Again, if we look a little deeper we see that the full truth is more complex. Over the last 30 years, fires have grown larger, but they haven’t burned any hotter. And, perhaps more importantly, they still aren’t burning at anywhere near the frequency and acreage that they did historically. We have a pretty large fire deficit in the Western U.S., largely driven by our dogged pursuit if extinguishing every fire we can.

So, how does the fire funding “fix” fit in to all of this?

The truth is, we don’t quite know yet. But, we can make some educated guesses. The reason for uncertainty, is that we have no idea how the Forest Service (continually under pressure from a logging industry and many state and local politicians from both sides of the aisle) is going to use the new fire funding source or the flexibility that will come with spending less of their core budget on fire.

Are they going to continue to fight fire the same way they always have? Certainly, the trend of firefighting spending does not suggest that fiscal responsibility and a brand new mindset are just around the corner. Though, there is some hope, as just this month the new lead official in charge of wildfire for the Forest Service in the Northwest had this to say on public radio:

“How do we stop saying, ‘we need more firefighters and we need more money,’ and we gotta throw more stuff at these fires."

Giller said prescribed burning can help thin forests and manage rangelands. He also said some fires should just be allowed to burn naturally.
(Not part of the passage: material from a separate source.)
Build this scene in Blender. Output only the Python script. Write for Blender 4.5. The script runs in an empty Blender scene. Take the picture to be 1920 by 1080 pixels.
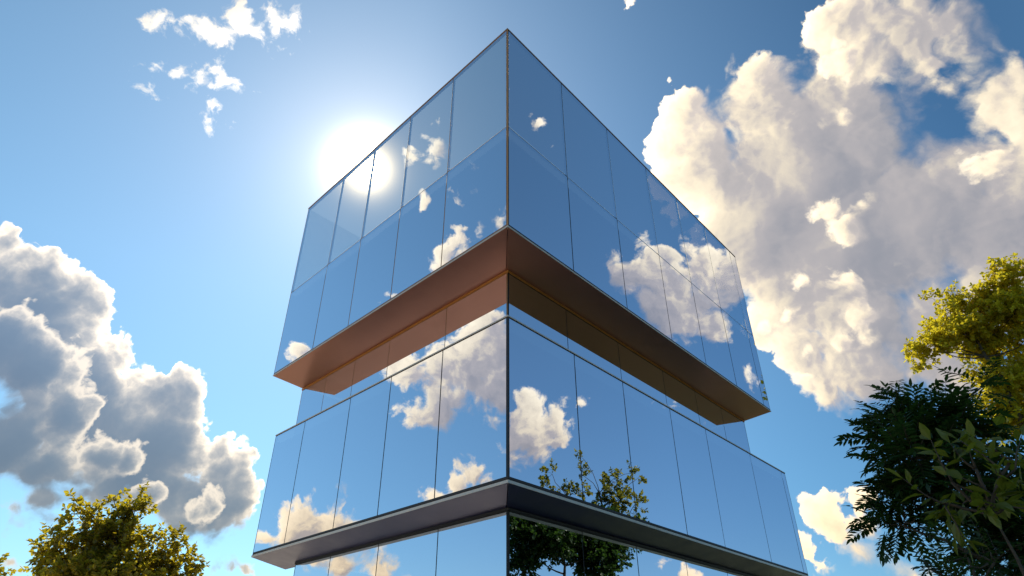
import bpy, bmesh, math, random
from mathutils import Vector, Matrix, Quaternion
R = math.radians
SC = bpy.context.scene
C = SC.collection
CLOUDS = {
    'front_far': [(-43.8,27.0,22),(-40.6,26.8,29),(-40.2,23.4,64),(-38.1,25.6,31),(-36.5,24.0,24),(-36.3,18.8,74),(-32.7,17.6,58),(-32.4,20.4,30),(-28.7,21.3,32),(-30.3,20.0,34),(-29.0,16.6,67),(-25.2,16.6,38),(-23.5,14.9,36),(-21.9,13.0,34),(-24.1,13.0,55),(-25.8,11.9,39),(-27.9,12.9,40),(-31.7,13.5,47),(-41.2,47.3,13),(-39.7,47.2,14),(-38.4,47.8,13),(-36.9,48.2,11),(-35.0,48.9,11),(-33.9,49.7,15),(-32.0,49.6,18),(-30.7,50.8,14),(-29.4,50.1,7),(-30.9,48.6,10),(-28.5,50.8,8),(-38.6,44.0,10),(-37.3,44.1,11),(-36.0,44.7,10),(-34.6,45.7,13),(-33.1,45.3,11),(-31.7,45.4,9),(-32.6,42.1,8),(-31.4,42.0,8),(-36.1,43.3,4),(-38.5,41.9,4),(-33.0,41.7,5),(17.9,54.6,3),(21.8,45.2,39),(19.1,43.2,28),(23.9,43.9,37),(18.1,41.5,20),(21.7,40.5,61),(29.8,45.5,32),(32.5,45.0,29),(27.7,44.8,29),(30.2,42.1,64),(36.8,47.7,21),(39.5,47.6,35),(39.5,44.6,51),(43.9,46.7,43),(45.3,44.1,48),(48.3,43.8,23),(47.8,41.9,24),(45.2,41.5,27),(49.5,38.4,29),(47.8,36.8,22),(48.4,35.4,22),(31.3,38.2,101),(36.7,37.8,79),(36.9,41.6,60),(26.1,35.0,102),(32.1,32.1,116),(38.5,31.4,100),(43.2,29.2,81),(43.2,33.4,45),(47.0,31.3,56),(43.0,24.8,57),(37.3,23.3,56),(31.7,25.6,74),(27.6,28.3,57),(26.5,24.5,32),(28.1,22.1,35),(30.9,21.9,44),(34.3,21.2,32),(37.7,20.4,36),(24.4,26.7,22),(26.4,11.6,22),(28.0,11.7,18),(25.4,10.5,23),(26.7,10.0,23),(28.3,10.4,18),(23.7,9.3,18),(24.6,8.3,19),(29.8,7.6,13),(30.7,7.5,9),(-35.6,7.6,14),(-36.4,9.0,10),(-35.4,10.0,7),(-37.7,12.4,9),(-33.9,10.9,8),(-21.7,8.4,13),(-22.9,7.8,12),(-36.3,11.1,11),(-35.0,12.0,15),(-20.5,8.1,8)],
    'front_near': [(-40.7,21.3,50),(-38.6,19.9,51),(-36.1,17.3,39),(-33.0,15.2,39),(-31.1,15.5,24),(-35.4,14.1,51),(-38.3,15.0,52),(-28.3,12.8,26),(-24.7,12.4,30),(31.6,41.3,9),(37.2,40.8,11),(45.8,33.6,22),(44.5,34.0,10),(32.7,34.5,21),(35.4,34.1,22),(33.3,32.9,29),(34.8,40.9,8),(32.2,28.5,25),(31.9,25.6,23),(29.9,23.9,29),(27.3,24.0,23),(32.2,23.8,23),(24.8,26.6,12),(26.5,26.8,15),(26.0,21.8,16),(41.8,43.2,25),(38.6,44.9,26),(36.5,29.5,8),(28.2,28.9,9)],
    'left': [(-78.3,45.0,19),(-78.3,43.8,21),(-76.8,43.4,13),(-79.4,43.2,11),(-81.7,40.6,13),(-82.6,39.7,11),(-80.2,41.0,6),(-83.1,36.9,25),(-81.4,35.5,16),(-84.9,37.4,12),(-87.5,38.5,11),(-86.5,37.7,7),(-80.0,34.4,10),(-78.8,39.7,5),(-83.5,42.5,4),(-75.7,31.5,10),(-75.0,30.7,11),(-74.3,29.9,10),(-74.4,32.5,4),(-67.8,25.3,11),(-66.9,24.8,4),(-69.0,25.6,8),(-78.8,21.0,22),(-81.2,22.3,37),(-83.8,24.7,50),(-86.6,26.8,52),(-86.9,23.6,47),(-78.5,24.4,32),(-81.2,25.3,39),(-85.5,28.9,43),(-87.3,20.6,21),(-87.7,17.9,14),(-87.5,19.5,16),(-83.2,15.6,23),(-84.7,16.1,20),(-86.2,15.3,20),(-81.4,14.3,17),(-82.6,13.9,18),(-71.0,12.5,33),(-69.3,11.5,26),(-73.0,12.1,33),(-75.5,11.4,23),(-69.2,15.3,6),(-70.6,16.2,4),(-72.6,16.9,4),(-72.8,9.3,19),(-77.9,8.7,23),(-74.7,9.0,21),(-79.9,8.1,16),(-80.7,26.7,7),(-68.5,10.5,17)],
    'right': [(66.6,33.6,27),(68.5,32.4,30),(64.6,32.7,35),(69.8,31.7,19),(71.2,32.5,7),(65.7,29.3,55),(61.7,33.4,32),(61.5,30.3,38),(62.4,35.3,12),(62.5,27.7,25),(67.4,28.6,32),(58.5,31.9,38),(78.5,45.7,2),(77.1,45.2,2),(80.3,43.1,1),(79.0,47.0,1),(59.9,22.2,13),(80.6,20.6,30),(81.8,19.9,29),(79.7,19.0,27),(81.1,21.7,27),(77.9,20.2,22),(76.6,20.7,14),(82.1,17.4,20),(81.2,17.9,20),(75.6,21.8,4),(81.6,24.3,4),(81.3,22.8,5),(80.0,15.8,5),(69.4,21.7,8),(64.4,19.2,7),(67.5,21.9,6),(69.8,8.7,18),(67.8,8.1,18),(79.9,20.1,11)],
}
# ------------------------------------------------------------------ sky
SUN_AZ, SUN_EL = R(-16.2), R(41.6)
SUN = Vector((math.sin(SUN_AZ)*math.cos(SUN_EL), math.cos(SUN_AZ)*math.cos(SUN_EL), math.sin(SUN_EL)))

class NT:
    """short-hand for building node trees"""
    def __init__(s, tree): s.t = tree; s.n = tree.nodes; s.l = tree.links
    def add(s, typ, **kw):
        n = s.n.new(typ)
        for k, v in kw.items(): setattr(n, k, v)
        return n
    def put(s, sock, v):
        if isinstance(v, bpy.types.NodeSocket): s.l.new(v, sock)
        elif v is not None: sock.default_value = v
    def math(s, op, a, b=None, c=None, clamp=False):
        n = s.add('ShaderNodeMath', operation=op, use_clamp=clamp)
        for i, v in enumerate((a, b, c)): s.put(n.inputs[i], v)
        return n.outputs[0]
    def vec(s, op, a, b=None, scale=None):
        n = s.add('ShaderNodeVectorMath', operation=op)
        s.put(n.inputs[0], a)
        if b is not None: s.put(n.inputs[1], b)
        if scale is not None: s.put(n.inputs['Scale'], scale)
        return n.outputs['Value'] if op in ('DISTANCE', 'DOT_PRODUCT', 'LENGTH') else n.outputs[0]
    def maprange(s, v, a, b, c=0.0, d=1.0, smooth=False):
        n = s.add('ShaderNodeMapRange', interpolation_type='SMOOTHSTEP' if smooth else 'LINEAR')
        for i, x in enumerate((v, a, b, c, d)): s.put(n.inputs[i], x)
        return n.outputs[0]
    def noise(s, v, scale, detail=2.0, rough=0.5, dist=0.0):
        n = s.add('ShaderNodeTexNoise')
        s.put(n.inputs['Vector'], v); s.put(n.inputs['Scale'], scale); s.put(n.inputs['Detail'], detail)
        s.put(n.inputs['Roughness'], rough); s.put(n.inputs['Distortion'], dist)
        return n.outputs
    def ramp(s, v, stops, interp='LINEAR'):
        n = s.add('ShaderNodeValToRGB'); n.color_ramp.interpolation = interp
        e = n.color_ramp.elements
        while len(e) < len(stops): e.new(0.5)
        for q, (pos, col) in zip(e, stops): q.position = pos; q.color = (*col, 1)
        s.put(n.inputs[0], v)
        return n.outputs[0]
    def mix(s, f, a, b, blend='MIX'):
        n = s.add('ShaderNodeMix', data_type='RGBA', blend_type=blend)
        s.put(n.inputs[0], f); s.put(n.inputs[6], a); s.put(n.inputs[7], b)
        return n.outputs[2]

def azel(az, el):
    a, e = R(az), R(el)
    return (math.sin(a)*math.cos(e), math.cos(a)*math.cos(e), math.sin(e))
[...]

He said the keys to protect the public are “local notifications, evacuations, defensible space.”

While statements like these are refreshing and becoming more common within the agency, the predominant thinking still seems to be more in line with the message put out by the official Forest Service twitter account on the passage of the fire funding bill.

Those of us hoping that some of those saved dollars would go toward recreation and improved infrastructure may have to wait.

In the end, the fire funding “fix” holds some potential but it is only as good as the agency in charge of spending the money.